Do you think the home builders of 1776 used multi-paned 6 over 6, and 9 over 9 double-hung windows because of their darling decorative demeanor?

Nope.  Limits of technology.

Due to the difficulty of making LARGE distortion-free pieces of glass, a large window required a carpenter to construct a grid of intricately intersecting mullions, to hold an assembly of SMALLer panes.

And even SMALL panes had optical distortions.  A glass blower created either a sphere or a cylinder, slit and flattened it onto a capping table, and finally cut the cooled glass into panes.  Flattening the glass caused the distortions.  Even so, and in spite of the cost, glass was in high demand, a miracle product, able to admit light while excluding the weather.

If they could have had larger panes, say 3 foot x 3 foot, they'd have been THRILLED.  Fewer mullions = less carpentry, and less puttying and painting.

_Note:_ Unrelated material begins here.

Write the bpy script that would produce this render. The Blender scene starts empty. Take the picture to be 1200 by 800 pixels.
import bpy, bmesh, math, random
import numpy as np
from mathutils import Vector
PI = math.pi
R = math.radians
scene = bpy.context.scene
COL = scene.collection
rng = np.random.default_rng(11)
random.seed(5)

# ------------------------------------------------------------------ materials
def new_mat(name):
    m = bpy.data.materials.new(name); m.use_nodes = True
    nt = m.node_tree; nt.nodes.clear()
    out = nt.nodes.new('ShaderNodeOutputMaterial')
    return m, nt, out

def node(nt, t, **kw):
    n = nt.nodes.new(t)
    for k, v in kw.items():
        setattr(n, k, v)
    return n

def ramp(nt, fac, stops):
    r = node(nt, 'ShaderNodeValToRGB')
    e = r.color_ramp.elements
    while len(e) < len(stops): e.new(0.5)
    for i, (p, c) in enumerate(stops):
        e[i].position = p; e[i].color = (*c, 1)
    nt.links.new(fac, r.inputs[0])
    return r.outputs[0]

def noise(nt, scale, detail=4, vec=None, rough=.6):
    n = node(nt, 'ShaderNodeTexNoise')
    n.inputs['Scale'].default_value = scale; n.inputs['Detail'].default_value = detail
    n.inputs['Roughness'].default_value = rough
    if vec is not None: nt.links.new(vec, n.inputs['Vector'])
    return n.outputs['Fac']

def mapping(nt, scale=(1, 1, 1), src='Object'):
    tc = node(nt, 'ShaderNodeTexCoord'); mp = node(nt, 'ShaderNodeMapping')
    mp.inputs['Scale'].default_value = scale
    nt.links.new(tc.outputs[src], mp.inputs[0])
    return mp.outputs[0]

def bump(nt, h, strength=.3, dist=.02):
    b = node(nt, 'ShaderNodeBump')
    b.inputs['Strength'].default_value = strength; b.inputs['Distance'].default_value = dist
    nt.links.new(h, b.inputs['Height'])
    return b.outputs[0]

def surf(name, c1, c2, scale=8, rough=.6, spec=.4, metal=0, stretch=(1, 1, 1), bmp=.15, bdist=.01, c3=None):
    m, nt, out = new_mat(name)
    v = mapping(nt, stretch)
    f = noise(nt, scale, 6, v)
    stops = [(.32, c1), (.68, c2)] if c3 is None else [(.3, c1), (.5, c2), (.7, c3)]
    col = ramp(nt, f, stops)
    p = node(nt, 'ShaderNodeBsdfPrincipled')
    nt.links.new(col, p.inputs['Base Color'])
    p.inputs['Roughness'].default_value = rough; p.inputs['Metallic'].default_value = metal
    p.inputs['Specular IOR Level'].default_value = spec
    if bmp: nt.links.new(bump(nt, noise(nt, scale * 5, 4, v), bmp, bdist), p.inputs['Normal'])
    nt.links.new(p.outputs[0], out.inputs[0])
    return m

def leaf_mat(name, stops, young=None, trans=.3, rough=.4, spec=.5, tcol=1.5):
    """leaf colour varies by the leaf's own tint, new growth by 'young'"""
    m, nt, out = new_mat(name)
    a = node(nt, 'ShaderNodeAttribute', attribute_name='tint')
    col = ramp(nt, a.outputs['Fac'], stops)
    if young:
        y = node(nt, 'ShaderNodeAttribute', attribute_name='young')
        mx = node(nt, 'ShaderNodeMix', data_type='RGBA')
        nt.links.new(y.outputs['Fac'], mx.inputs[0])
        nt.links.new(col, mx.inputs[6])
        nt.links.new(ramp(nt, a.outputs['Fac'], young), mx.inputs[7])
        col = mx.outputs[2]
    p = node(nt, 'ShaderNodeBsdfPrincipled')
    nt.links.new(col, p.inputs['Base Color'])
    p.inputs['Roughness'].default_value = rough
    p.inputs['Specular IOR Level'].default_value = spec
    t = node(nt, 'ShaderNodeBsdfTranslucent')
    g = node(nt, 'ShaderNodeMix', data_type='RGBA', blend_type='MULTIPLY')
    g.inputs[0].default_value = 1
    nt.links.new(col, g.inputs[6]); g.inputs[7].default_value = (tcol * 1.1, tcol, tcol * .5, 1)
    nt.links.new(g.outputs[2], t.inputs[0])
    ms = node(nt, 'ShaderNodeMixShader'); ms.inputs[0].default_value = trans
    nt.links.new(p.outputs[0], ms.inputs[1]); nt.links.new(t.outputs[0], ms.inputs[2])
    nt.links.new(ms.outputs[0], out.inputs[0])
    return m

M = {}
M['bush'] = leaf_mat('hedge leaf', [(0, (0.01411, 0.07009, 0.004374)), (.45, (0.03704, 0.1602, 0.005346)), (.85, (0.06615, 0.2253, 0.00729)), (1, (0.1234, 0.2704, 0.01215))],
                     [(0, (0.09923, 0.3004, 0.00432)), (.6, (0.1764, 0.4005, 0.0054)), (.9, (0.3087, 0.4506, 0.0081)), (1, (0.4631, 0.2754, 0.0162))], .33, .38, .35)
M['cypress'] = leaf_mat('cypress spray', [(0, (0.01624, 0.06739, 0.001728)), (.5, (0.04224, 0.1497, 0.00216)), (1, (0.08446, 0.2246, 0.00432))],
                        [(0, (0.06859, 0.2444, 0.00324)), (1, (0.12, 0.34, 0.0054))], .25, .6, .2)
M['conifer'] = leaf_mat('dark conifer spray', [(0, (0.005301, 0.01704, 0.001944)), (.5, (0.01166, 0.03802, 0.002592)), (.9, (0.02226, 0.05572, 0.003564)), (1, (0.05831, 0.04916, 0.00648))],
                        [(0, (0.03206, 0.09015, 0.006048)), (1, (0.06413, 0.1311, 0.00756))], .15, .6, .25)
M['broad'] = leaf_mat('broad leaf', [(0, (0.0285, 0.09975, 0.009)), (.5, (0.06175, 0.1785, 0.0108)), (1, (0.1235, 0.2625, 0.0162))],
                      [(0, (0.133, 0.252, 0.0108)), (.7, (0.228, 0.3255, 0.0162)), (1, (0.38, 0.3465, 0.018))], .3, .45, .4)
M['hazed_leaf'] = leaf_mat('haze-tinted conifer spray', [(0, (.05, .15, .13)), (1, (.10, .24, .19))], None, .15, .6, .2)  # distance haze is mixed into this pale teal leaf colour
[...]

Historical Societies assign nobility to the old.  Older = better, though from a technological standpoint, that's almost NEVER true.  But people like traditional looks.  Utilizing modern technology, today's window manufacturers easily produce 3 foot x 3 foot panes, and substitute less expensive fake mullions to satisfy the public's taste.   And don't forget the faux shutters ! 

Heck, today you can have a perfect distortion-free sheet of glass 12 feet wide x 40 feet long, [unless you have a longer trailer].  But try to slip THAT past a persnickety Architectural Review Board !!